Offshore-Gesetz soll im Parlament erörtert werden
Noch in dieser dieser Woche wollte das rumänische Parlament das neue Offshore-Gesetz erörtern. Damit soll der Weg für Investitionen zur Gasförderung aus dem Kontinentalbecken des Schwarzen Meeres sowie zur Entwicklung der petrochemischen Industrie freigemacht werden. Der Gesetzesentwurf wurde bereits von den an der Regierungskoalition beteiligten PNL, der PSD und dem Ungarn-Verband gebilligt. Die endgültige Form soll von der derzeitigen Mehrheit im Parlament verabschiedet werden. Laut dem stellvertretenden Ministerpräsidenten Hunor Kelemen, dem Vorsitzenden des Ungarn-Verbandes, könnte frühestens 2026–2027 Gas aus dem Schwarzen Meer gefördert werden. Ministerpräsident Nicolae Ciucă sprach sich auch für dieses Gesetz aus. Er sagte, es werde Rumänien helfen, seine Abhängigkeit von russischem Gas zu verringern. Der Vorsitzende der Abgeordnetenkammer und der PSD, Marcel Ciolacu, sicherte seinerseits die Unterstützung für diese Vorlage zu, die seiner Meinung nach politische Entschlossenheit und Kohärenz zwischen Gesetzgebung, Regierung und Exekutive aufweist.
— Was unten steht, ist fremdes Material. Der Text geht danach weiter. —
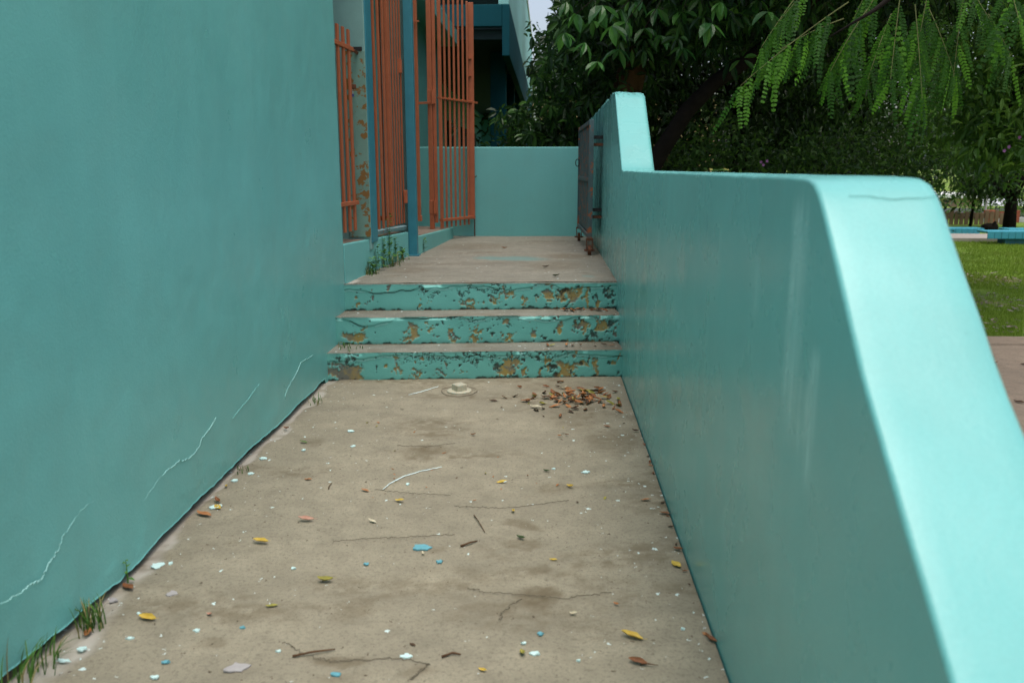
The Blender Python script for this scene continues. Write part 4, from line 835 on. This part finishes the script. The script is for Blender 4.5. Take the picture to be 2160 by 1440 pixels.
q0 = atY(2067, 482, 22.9); q1 = atY(2067, 491, 22.9); bench('turquoise bench half hidden by the sloped wall end', q0[0] - 2.2, q0[0], 22.9, q1[2] - .02, q0[2] + .02, [(-.8, -.4), (.1, .5)])
sx, sy_ = atz(2086, 488, GZ)[:2]
stp_ = empty('log', (sx, sy_, GZ), 'short dark log lying on the lawn between the benches', 'log')
MB().tube([(sx - .18, sy_, GZ + .10), (sx - .05, sy_ + .02, GZ + .12), (sx + .2, sy_, GZ + .11)], [.10, .115, .105], 12).build('log_body', m_bark, stp_, smooth=True)
MB().tube([(sx + .05, sy_ - .05, GZ + .16), (sx + .12, sy_ - .08, GZ + .28)], [.05, .035], 8).build('branch_stub', m_bark, stp_)
# slat fence
m_slat = simple('weathered_reddish_slats', (.24, .16, .10), .8, .2, .3, 4, .3)
fx0, fy0 = atz(2025, 474, GZ)[:2]; fn = empty('slat_fence', (fx0, fy0, GZ), 'weathered brown upright slat fence beyond the lawn', 'fence')
zt_ = atY(2050, 447, fy0)[2]
for k in range(12):
    x = fx0 - .5 + .155 * k; MB().box((x, fy0 - .012, GZ), (x + .12, fy0 + .012, zt_ + random.uniform(-.06, .06))).build('slat', m_slat, fn)
for z in (GZ + .3, zt_ - .2): MB().box((fx0 - .5, fy0 + .013, z), (fx0 + 1.36, fy0 + .05, z + .07)).build('rail', m_slat, fn)
# low street wall with brick posts and yellowish panels
m_brick = simple('red_brick', (.30, .085, .05), .85, .2, .25, 12, .3); m_lwall = simple('grey_white_wall', (.50, .50, .50), .8, .2, .1); m_yel = simple('yellow_green_mesh_panel', (.28, .36, .08), .8, .2, .3, 8, .2)
wy = 28.2; wx0 = atY(2076, 470, wy)[0]; sw = empty('street_wall', (wx0, wy, GZ), 'low white street wall with brick posts across the lawn', 'wall')
MB().box((wx0, wy, GZ), (wx0 + 14, wy + .15, GZ + .17)).build('wall', m_lwall, sw, bev=.01)
for k in range(8):
    x = wx0 + .35 * (k == 0) - .3 + 1.0 * k * 1.05; MB().box((x, wy - .06, GZ), (x + .34, wy + .22, GZ + .40)).build('brick_post', m_brick, sw, bev=.01)
    if k % 2 == 0: MB().box((x + .345, wy + .05, GZ + .19), (x + 1.04, wy + .09, GZ + .36)).build('brick_panel', m_brick, sw)
for k in range(5): x = wx0 + .2 + 1.9 * k; MB().tube([(x, wy + .4, GZ), (x, wy + .4, .75)], .035, 8).build('fence_pole', m_lwall, sw)
hd_ = empty('hedge', (wx0 + 6, 30, GZ), 'bright yellow green hedge behind the street wall', 'hedge')
q, _ = in_ell((wx0 + 6, 29.9, GZ + .5), (8, .7, .75), 500, .2); pos = np.repeat(q, 14, 0) + rng.normal(size=(7000, 3)) * .15; L = rng.uniform(.08, .16, len(pos))
f_ = leaves('foliage', pos, rdir(len(pos)), rdir(len(pos)) + np.array([0, 0, 1.]), L, L * .5, m_lf_bright, hd_, 0); f_['kind'] = 'stuff'
# house across the street
m_pink = simple('pinkish_render', (.40, .26, .19), .8, .2, .1)
hy = 40.; hA = atY(1960, 450, hy)[0]; hB = atY(2070, 450, hy)[0]; hC = atY(2220, 450, hy)[0]
ho = empty('house', ((hA + hC) / 2, hy + 3, GZ), 'pinkish house with white roof edge across the street', 'house')
MB().box((hA, hy, GZ), (hB, hy + 6, atY(2030, 418, hy)[2])).build('wall', m_pink, ho); zt_ = atY(2030, 418, hy)[2]
MB().box((hA - .3, hy - .3, zt_), (hB + .2, hy + 6.3, zt_ + .18)).build('roof', m_white, ho, bev=.02)
MB().box((hB + .01, hy + 1, GZ), (hC, hy + 6, atY(2100, 438, hy)[2])).build('wall', m_white, ho)
MB().add([(hB - .1, hy + .6, atY(2100, 440, hy)[2]), (hC, hy + .6, atY(2100, 440, hy)[2]), (hC, hy + 4, atY(2100, 418, hy)[2]), (hB - .1, hy + 4, atY(2100, 418, hy)[2])], [(0, 1, 2, 3)]).build('roof', simple('grey_white_roof_sheets', (.55, .56, .58), .5, .3), ho)
for k in range(2): MB().box((hA + 1.4 + 1.5 * k, hy - .05, .1), (hA + 2.2 + 1.5 * k, hy - .01, .75)).build('window', m_dark, ho)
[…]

Seit über vier Jahren wurde das Offshore-Gesetz im Parlament blockiert. Die Regierungskoalition diskutiert seit Monaten über die Gesetzesänderung und gab nun endlich grünes Licht. Eine Möglichkeit ist, dass der rumänische Staat mindestens 60 % der Gewinne aus der Gasförderung erhält und private Unternehmen 40 %. Derzeit sieht das Gesetz eine progressive Steuer zwischen 30 % und 70 % auf die Mehreinnahmen aus höheren Gaspreisen vor, und die Unternehmen sind verpflichtet, 50 % ihrer Gasproduktion an der Bukarester Börse zu verkaufen. Unternehmen hielten sich mit Investitionen zurück, solange die prohibitive Gesetzgebung in Kraft war.
Das Offshore-Gesetz wird von Unternehmen sehnlichst erwartet, welche die Erdgasförderung im Schwarzen Meer endlich aufnehmen wollen. ÖMV Petrom, ein österreichisches Unternehmen, an dem auch der rumänische Staat beteiligt ist, sowie andere Gasproduzenten haben über ein Jahrzehnt hinweg Milliarden von Dollar ausgegeben, um die geschätzten 200 Milliarden Kubikmeter Gasreserven auf dem rumänischen Festlandsockel zu fördern. Der Inlandsverbrauch liegt bei etwa 11 Milliarden Kubikmetern pro Jahr. Rumänien importiert lediglich 20 Prozent des benötigten Gases. Das neue Gesetz würde es dem Lande ermöglichen, sich von einem Erdgasimporteur zu einem Erdgasexporteur zu entwickeln.